Stated goal: Gather all lines from the material that contain the word "this".

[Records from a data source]
● ● ● ● ● ● ●
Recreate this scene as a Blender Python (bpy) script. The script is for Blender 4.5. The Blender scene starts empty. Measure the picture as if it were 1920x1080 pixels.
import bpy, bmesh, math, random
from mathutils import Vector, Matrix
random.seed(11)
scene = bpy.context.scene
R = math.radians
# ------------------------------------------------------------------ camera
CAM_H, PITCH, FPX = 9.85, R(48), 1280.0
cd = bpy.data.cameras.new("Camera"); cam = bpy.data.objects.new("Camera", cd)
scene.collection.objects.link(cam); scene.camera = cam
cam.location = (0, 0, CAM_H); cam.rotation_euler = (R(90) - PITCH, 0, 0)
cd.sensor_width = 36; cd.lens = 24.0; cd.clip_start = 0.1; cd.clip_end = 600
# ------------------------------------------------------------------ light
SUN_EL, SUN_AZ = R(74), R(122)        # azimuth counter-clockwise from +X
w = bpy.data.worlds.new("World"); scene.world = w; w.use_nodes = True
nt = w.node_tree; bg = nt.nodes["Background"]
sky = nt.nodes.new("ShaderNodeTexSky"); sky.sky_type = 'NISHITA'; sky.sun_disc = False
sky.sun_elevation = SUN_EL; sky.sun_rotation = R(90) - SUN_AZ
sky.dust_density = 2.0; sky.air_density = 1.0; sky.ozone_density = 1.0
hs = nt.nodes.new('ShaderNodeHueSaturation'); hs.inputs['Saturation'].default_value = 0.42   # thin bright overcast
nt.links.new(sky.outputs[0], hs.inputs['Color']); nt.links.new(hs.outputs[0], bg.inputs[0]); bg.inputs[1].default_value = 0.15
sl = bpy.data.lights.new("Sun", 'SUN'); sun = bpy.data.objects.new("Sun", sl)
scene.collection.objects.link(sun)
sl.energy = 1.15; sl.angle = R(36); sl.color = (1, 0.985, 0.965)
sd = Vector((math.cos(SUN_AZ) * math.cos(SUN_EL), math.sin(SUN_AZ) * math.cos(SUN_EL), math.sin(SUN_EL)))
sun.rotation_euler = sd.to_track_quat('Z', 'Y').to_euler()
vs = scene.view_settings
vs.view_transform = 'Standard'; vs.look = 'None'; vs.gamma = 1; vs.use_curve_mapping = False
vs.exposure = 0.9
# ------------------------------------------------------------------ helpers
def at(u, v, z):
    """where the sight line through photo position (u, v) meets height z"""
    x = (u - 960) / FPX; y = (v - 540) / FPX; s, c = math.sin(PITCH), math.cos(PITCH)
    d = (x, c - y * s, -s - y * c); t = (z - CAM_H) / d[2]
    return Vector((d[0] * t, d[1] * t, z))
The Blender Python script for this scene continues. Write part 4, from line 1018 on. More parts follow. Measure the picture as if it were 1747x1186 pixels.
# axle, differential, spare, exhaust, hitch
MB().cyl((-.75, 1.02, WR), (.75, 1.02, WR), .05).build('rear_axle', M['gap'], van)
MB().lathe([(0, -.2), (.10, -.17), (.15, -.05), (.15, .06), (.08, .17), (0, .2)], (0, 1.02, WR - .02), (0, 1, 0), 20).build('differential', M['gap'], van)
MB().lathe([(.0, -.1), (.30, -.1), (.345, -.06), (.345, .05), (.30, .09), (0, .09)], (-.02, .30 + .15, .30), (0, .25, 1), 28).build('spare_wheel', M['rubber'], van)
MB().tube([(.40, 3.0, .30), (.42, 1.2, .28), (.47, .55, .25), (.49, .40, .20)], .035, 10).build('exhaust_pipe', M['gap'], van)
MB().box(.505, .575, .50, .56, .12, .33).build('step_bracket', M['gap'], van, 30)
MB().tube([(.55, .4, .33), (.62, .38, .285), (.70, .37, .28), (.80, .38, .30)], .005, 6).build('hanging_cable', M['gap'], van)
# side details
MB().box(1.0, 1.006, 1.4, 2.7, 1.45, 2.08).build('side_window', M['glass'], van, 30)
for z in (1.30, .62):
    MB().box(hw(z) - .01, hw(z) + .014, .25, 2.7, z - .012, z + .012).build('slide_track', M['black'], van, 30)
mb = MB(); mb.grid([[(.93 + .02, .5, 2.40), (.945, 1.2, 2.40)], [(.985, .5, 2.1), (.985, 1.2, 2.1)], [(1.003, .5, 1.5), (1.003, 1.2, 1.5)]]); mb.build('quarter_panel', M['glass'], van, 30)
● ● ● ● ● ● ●
The solution:
Recreate this scene as a Blender Python (bpy) script. The script is for Blender 4.5. The Blender scene starts empty. Measure the picture as if it were 1920x1080 pixels.
The Blender Python script for this scene continues. Write part 4, from line 1018 on. More parts follow. Measure the picture as if it were 1747x1186 pixels.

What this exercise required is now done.